Aside: in the web, it makes sense that links should reflect potential, since you don’t know what people reading your document will want to follow. But in a personal database it makes a lot more sense that links should follow usage
The final argument against this is feasibility. Tiago Forte writes:… you will always need to use multiple programs to complete projects
The idea of hyperlinks as “generative”, as a path that can follow and acquire new ideas from the random collision of information, mostly applies to the web, not to personal databases where all the content is written by you.
My Current Wiki
The natural conclusion of most tools for thought is a relational database with rich text as a possible column type. So that’s essentially what I built: an object-oriented graph database on top of SQLite.
Objects are the nodes in the database: they have a globally-unique title and a set of properties, which are typed key-value pairs.
Every object conforms to a class, which specifies what properties it has and their types
Links go from one object property to another object
Initially I had an idea to build classes for managing bibliographies and other collections
But I’ve largely used it for journalling and brief text notes
The barriers to using it as The One Database are:
Activation Energy: migrating everything
UI: replacing the filesystem and most of my domain-specific apps means the wiki’s UI has to be stellar. It has to support searching, filtering, sorting, viewing collections of objects in different modes (list, table, gallery, etc., like in Notion). Getting this to the UX sweet spot where things are frictionless enough to use the app productively requires a significant time investment.
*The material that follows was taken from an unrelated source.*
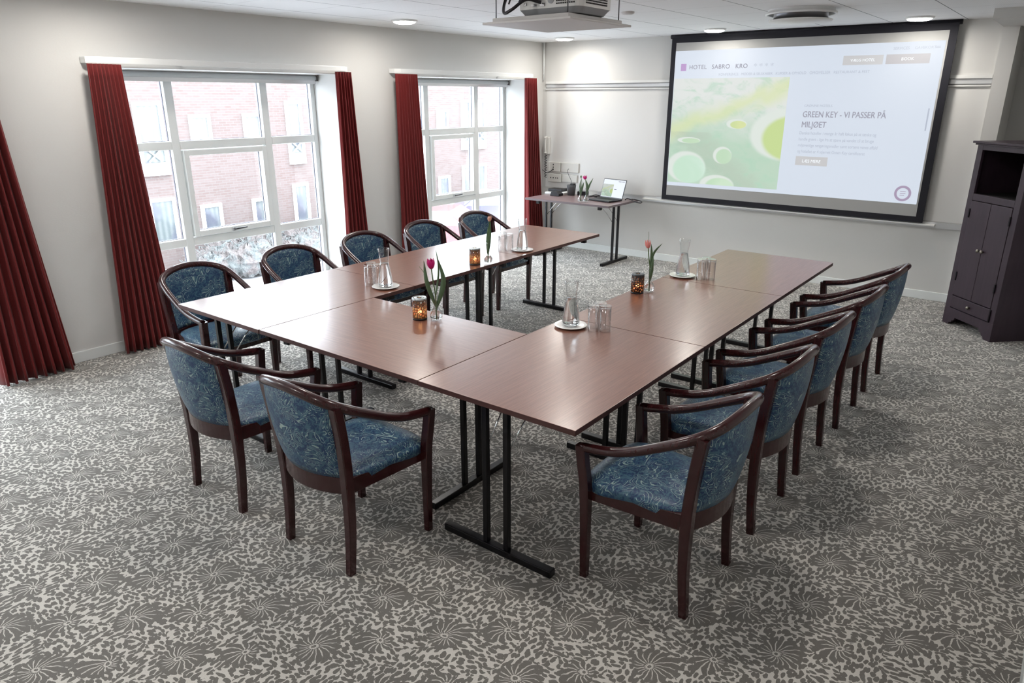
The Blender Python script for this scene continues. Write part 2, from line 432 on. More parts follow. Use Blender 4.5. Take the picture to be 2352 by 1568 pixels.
# ------------------------------------------------------------------ room shell
XR, YF, D = 5.95, -9.6, .42          # right wall, wall behind the camera, depth of window niches
OPEN = [(-8.45, -6.40), (-5.40, -3.35), (-2.38, -.35)]
ZT = 2.125
b = MB().box(-D - .02, XR + .1, YF - .1, .85, -.12, 0); struct(b.build('floor', 'carpet'))
b = MB().box(-.02, XR + .1, YF - .1, .85, H, H + .1); struct(b.build('ceiling', 'ceiling'))
b = MB()
ys = [YF - .1] + [v for o in OPEN for v in o] + [.0]
for i in range(0, len(ys), 2): b.box(-D, 0, ys[i], ys[i + 1], 0, H)
for a, c in OPEN: b.box(-D, 0, a, c, ZT, H)
struct(b.build('wall_left', 'wall'))
b = MB().box(-D, 5.08, 0, .12, 0, H); b.box(5.08, XR, .7, .85, 0, H); b.box(5.0, 5.08, .12, .85, 0, H)
struct(b.build('wall_back', 'wall')); struct(MB().box(4.955, 5.08, -.05, .0, 0, 2.5).build('trim_3', 'wall'))
b = MB().box(XR, XR + .1, YF - .1, .85, 0, H); struct(b.build('wall_right', 'wall'))
b = MB().box(-.02, XR, YF - .1, YF, 0, H); struct(b.build('wall_front', 'wall'))
b = MB().box(4.955, XR, -.85, .7, 2.5, H + .01); struct(b.build('trim_1', 'wall'))
b = MB()
for i in range(0, len(ys), 2): b.box(0, .014, ys[i], ys[i + 1] - (.0 if i < 6 else .014), 0, .085)
struct(b.build('baseboard_left', 'white', bevel=.004))
b = MB().box(0, 4.955, -.014, 0, 0, .085); struct(b.build('baseboard_back', 'white', bevel=.004))
b = MB().box(XR - .014, XR, YF, .7, 0, .085); struct(b.build('baseboard_right', 'white', bevel=.004))
# heating pipe in the corner
b = MB().tube([(.03, -.03, 2.13), (.03, -.03, H)], .011); struct(b.build('trim_2', 'white'))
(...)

Pointlessness of Organization: my Calibre and Zotero libraries are a mess. But is that bad? Is there any point to organizing them? I can always find what I need
Uncertain Payoff
Conclusion
Having reached the trough of disillusionment: what’s next? I think I might clean up Cartesian and release it as a kind of “generalized Calibre”, for people who want to manage their disparate collections.
Or I might try writing personal wiki #8 or so, since, while writing this post, I got a whole lot of new ideas, so I might allocate some time during the holidays to pushing that boulder up again.